In my accounting days (yes, I know most of you won’t believe it – I was!!) we had a few different ways of looking at the costs of a business.
The most popular of these was a very simple analysis – Fixed Costs, which were those costs that would not vary with volume and Variable Costs, which were the costs which did vary according to volume. This was quite a simplistic model, which didn’t always hold up!
We then had other methods of looking at costs such as Zero Base Costing and Activity Based Costing .. interesting stuff indeed!
Since the recession has kicked in I have witnessed first hand clients being advised to cut back on expenses by the accounting fraternity and often they just do it themselves automatically – the types of costs that get chopped first are those that are deemed to be “unnecessary”, which will typically include marketing & advertising spend, sales reps, items like training, corporate entertainment, Christmas gifts, staff entertainment and other “extras”.

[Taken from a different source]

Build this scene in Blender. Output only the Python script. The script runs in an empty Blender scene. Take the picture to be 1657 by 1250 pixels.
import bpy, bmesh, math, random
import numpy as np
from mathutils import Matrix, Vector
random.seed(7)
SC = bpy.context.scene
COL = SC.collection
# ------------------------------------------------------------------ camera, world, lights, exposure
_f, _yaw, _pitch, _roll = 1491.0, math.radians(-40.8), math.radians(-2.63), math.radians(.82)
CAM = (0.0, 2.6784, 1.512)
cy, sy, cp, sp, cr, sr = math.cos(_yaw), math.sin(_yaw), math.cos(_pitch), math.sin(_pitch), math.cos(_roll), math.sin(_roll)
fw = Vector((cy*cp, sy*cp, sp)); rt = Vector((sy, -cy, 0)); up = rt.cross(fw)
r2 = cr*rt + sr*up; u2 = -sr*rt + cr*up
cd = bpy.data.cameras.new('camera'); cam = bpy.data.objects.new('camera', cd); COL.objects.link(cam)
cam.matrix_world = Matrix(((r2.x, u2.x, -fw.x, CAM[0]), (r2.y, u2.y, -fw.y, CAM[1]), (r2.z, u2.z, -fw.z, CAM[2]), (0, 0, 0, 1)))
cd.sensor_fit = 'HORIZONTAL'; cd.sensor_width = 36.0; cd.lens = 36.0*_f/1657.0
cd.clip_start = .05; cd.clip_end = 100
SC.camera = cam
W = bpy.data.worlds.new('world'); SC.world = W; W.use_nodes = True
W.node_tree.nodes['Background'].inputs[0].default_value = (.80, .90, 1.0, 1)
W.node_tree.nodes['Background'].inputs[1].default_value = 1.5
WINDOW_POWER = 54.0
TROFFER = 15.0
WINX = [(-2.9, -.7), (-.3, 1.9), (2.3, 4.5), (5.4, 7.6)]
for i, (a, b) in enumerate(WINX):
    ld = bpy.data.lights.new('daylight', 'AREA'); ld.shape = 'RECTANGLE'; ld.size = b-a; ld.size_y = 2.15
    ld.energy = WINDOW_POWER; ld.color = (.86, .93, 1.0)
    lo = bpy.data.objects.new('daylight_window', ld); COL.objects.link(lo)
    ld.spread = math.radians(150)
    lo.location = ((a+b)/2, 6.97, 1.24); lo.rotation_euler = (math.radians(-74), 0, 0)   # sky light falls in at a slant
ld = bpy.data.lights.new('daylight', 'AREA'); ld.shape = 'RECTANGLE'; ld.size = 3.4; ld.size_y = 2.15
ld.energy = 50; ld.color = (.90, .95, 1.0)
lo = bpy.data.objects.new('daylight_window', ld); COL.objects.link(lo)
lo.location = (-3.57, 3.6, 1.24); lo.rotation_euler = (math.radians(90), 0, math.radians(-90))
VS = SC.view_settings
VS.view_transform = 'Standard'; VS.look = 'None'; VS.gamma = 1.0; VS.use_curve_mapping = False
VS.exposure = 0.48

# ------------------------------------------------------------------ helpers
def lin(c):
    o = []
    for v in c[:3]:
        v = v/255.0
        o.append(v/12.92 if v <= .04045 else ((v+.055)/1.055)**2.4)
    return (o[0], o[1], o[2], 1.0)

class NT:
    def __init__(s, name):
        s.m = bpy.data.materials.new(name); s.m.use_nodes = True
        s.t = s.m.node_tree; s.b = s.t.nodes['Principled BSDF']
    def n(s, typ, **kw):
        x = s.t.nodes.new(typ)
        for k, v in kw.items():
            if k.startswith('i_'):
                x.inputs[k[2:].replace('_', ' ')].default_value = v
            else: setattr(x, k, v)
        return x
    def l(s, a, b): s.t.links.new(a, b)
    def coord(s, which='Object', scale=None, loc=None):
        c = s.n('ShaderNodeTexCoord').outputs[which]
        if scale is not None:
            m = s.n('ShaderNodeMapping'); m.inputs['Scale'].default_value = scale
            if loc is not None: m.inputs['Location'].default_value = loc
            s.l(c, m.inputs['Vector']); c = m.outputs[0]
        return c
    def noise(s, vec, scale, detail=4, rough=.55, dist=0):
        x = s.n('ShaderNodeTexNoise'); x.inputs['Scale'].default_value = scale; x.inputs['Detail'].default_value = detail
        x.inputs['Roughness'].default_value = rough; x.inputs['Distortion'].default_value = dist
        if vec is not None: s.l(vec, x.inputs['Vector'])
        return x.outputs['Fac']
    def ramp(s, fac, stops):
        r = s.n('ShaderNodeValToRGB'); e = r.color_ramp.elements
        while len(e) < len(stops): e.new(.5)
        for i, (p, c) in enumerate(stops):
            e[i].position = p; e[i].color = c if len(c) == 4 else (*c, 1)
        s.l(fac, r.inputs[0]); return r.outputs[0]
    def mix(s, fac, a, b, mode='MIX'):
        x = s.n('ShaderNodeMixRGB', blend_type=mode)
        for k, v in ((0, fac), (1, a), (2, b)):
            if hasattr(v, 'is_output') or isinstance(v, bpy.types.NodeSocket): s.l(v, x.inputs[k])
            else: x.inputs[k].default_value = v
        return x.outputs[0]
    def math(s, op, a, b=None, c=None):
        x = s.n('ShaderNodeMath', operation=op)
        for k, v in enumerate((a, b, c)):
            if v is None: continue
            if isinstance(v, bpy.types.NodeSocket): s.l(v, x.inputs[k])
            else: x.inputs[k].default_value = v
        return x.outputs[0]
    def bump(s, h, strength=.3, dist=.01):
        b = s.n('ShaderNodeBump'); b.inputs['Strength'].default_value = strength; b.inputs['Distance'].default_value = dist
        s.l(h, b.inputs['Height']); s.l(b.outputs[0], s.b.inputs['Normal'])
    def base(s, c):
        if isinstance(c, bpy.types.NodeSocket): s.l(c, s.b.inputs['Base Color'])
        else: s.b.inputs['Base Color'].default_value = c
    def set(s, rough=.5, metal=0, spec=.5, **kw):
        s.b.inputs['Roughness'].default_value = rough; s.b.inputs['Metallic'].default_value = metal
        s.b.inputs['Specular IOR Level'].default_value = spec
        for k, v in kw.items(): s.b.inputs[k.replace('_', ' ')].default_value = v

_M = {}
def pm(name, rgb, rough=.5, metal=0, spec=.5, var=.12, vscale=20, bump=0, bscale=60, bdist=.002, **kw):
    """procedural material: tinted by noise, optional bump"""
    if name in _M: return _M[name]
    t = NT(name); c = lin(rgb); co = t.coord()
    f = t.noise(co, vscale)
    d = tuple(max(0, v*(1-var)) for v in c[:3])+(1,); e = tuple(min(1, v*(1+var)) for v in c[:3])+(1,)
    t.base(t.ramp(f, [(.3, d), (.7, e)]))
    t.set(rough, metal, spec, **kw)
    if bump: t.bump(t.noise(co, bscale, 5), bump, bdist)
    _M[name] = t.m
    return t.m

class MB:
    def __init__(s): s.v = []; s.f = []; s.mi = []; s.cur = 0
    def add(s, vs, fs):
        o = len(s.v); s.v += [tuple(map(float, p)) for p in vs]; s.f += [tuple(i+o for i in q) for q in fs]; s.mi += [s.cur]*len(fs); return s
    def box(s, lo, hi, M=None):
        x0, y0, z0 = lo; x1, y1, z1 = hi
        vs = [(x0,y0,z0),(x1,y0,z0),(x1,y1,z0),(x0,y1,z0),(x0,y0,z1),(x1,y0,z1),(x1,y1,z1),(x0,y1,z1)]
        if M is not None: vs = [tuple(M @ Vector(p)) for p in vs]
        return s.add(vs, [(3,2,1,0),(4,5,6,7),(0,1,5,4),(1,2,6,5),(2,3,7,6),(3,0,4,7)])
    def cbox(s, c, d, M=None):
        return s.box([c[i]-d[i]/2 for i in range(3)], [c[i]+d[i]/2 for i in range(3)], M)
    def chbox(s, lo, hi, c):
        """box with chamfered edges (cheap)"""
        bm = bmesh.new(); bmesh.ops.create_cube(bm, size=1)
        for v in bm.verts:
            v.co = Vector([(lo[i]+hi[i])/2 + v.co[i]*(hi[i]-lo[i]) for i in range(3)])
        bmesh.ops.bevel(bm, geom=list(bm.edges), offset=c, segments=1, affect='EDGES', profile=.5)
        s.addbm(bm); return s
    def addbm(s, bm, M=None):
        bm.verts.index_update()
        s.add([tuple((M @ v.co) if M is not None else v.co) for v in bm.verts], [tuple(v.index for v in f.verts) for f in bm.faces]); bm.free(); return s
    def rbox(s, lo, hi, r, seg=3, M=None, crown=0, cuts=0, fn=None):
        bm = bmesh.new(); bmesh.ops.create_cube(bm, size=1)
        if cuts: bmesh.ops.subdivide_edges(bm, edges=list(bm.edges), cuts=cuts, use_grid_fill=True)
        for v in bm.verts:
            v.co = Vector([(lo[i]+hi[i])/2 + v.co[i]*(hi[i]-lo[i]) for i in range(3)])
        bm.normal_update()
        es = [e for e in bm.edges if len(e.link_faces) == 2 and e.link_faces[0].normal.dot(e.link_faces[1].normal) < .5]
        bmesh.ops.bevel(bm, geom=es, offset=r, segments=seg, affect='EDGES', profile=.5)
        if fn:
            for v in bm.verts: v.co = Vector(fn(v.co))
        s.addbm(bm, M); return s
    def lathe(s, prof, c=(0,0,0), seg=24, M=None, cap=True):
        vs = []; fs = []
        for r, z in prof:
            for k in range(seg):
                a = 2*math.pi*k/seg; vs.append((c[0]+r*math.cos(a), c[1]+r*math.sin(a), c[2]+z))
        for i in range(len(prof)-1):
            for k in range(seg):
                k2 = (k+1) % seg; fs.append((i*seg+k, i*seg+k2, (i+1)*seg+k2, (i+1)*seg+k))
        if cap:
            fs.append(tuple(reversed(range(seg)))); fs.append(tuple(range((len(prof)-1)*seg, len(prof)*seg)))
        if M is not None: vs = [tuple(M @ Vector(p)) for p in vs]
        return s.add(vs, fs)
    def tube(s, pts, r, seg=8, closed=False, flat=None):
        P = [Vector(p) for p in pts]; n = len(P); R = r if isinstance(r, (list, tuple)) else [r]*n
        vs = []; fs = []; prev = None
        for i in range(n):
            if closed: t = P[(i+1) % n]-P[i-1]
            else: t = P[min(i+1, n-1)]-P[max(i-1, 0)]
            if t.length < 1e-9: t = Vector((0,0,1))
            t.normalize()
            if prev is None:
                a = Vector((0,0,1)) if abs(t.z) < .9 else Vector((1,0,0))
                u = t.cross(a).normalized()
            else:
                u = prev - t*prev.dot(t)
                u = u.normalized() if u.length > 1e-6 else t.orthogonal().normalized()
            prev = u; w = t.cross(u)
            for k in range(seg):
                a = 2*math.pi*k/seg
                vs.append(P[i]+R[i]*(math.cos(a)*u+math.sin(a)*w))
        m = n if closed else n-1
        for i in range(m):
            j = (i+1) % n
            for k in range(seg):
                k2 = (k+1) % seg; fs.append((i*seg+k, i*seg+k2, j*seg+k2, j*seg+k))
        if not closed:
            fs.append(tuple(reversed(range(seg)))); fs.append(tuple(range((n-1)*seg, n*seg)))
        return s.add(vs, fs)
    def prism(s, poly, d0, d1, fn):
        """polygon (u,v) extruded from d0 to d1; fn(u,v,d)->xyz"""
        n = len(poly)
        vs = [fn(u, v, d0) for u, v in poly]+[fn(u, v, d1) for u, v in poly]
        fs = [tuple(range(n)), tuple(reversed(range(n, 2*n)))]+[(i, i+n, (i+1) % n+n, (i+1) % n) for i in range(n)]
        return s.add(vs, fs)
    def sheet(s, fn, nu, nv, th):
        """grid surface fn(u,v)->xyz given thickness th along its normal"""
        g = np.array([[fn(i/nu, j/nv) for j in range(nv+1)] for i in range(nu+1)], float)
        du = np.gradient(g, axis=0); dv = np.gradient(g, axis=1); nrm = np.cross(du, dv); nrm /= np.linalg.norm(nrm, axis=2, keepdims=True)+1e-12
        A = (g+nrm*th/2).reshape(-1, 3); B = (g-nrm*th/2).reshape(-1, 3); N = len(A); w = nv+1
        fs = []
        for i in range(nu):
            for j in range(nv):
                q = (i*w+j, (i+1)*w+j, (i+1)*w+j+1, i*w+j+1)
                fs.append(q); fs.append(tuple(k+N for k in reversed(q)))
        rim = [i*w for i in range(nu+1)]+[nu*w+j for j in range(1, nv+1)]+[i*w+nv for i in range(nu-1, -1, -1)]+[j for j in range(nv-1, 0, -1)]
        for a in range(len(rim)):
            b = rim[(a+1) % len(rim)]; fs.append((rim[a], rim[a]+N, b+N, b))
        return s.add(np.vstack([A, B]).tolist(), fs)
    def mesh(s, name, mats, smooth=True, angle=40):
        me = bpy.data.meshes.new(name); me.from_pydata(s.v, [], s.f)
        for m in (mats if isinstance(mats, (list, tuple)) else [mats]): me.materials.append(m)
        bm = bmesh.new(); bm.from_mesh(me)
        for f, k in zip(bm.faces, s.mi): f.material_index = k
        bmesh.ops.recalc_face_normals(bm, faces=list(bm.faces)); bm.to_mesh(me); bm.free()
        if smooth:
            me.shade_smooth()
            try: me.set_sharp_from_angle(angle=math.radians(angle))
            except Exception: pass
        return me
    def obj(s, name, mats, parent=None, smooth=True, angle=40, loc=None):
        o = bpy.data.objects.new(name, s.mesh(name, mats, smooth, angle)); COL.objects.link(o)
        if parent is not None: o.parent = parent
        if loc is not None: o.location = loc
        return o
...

On the surface it is easy to figure out why companies would cut back in such a way but you could ask the question: Why spend this money when sales were easier to come by and when it is harder to win business you just abandon them?
Could reduced sales be a self fulfilling prophecy when you cut out certain overheads?
The New Cost Model
Taking the knowledge of my old profession and combining this with what I am witnessing with clients every day I am now proposing a new way of analysing costs.
Here goes ..
There are actually three types of costs:
Negative Costs – these are the costs that a business is “stuck” with, regardless of volume. It would include Rent and Rates (but not necessarily 100% of these – I will explain that later), Insurance, ESB, etc.
Maintenance Costs – these are the costs of servicing the business that you have brought in. It would such items as staff costs, raw materials, power and delivery costs.
Positive Costs – these are the costs that are all about bringing new business in, effectively the costs, which should have a “positive effect” on the business.
Positive costs are the most important costs of the whole business, they are the elements that are designed to start the engine, the elements that can make things happen, that “trigger” customers to actually place an order.
Positive costs are far reaching and could include surprise elements that you would not expect: the premium you pay to have a premises in a location that will bring in more customers, the cost of washing the car after it has been serviced, the cost of polishing the shoes that have been repaired, the cost of having a receptionist who answers calls promptly and deals with customer queries swiftly.
There could be an element of positive costs to most people overhead in the business – the porter who does “meet and greet” at the door of the hotel, the credit controller who carefully spends time with customers who are experiencing difficulty, the accountant who spends time with customers to understand the business better, the staff party to reward a hard working team and a deliberate initiative to improve morale.
I’m sure with a little effort you will think of thousands of other unexpected examples – all of these elements contribute to bringing in more business and create a “positive effect” on the business.
Of course Positive Costs will include items such as advertising, marketing, graphic design, web marketing, social media activity and even PR!
Positive costs are absolutely essential for generating business for any company – cutting these out may be viewed as a necessary step but it will eventually choke the oxygen of the business.
Recession (or any time for that matter)
Using our new cost model I would suggest the following approach:
Analyse your costs into the different cost categories and work towards –
1. Reducing the negative costs as much as possible
2. Improving efficiencies and work practices so that maintenance costs are as little as possible
3. Spending as much of your overhead budget as possible on positive costs .
I am not for one minute suggesting naive spending – always look for the best value in your positive costs and don’t waste money, making sure they are actually positive costs – that the spend results in increases in business.
Are you spending enough on Positive Costs in your business?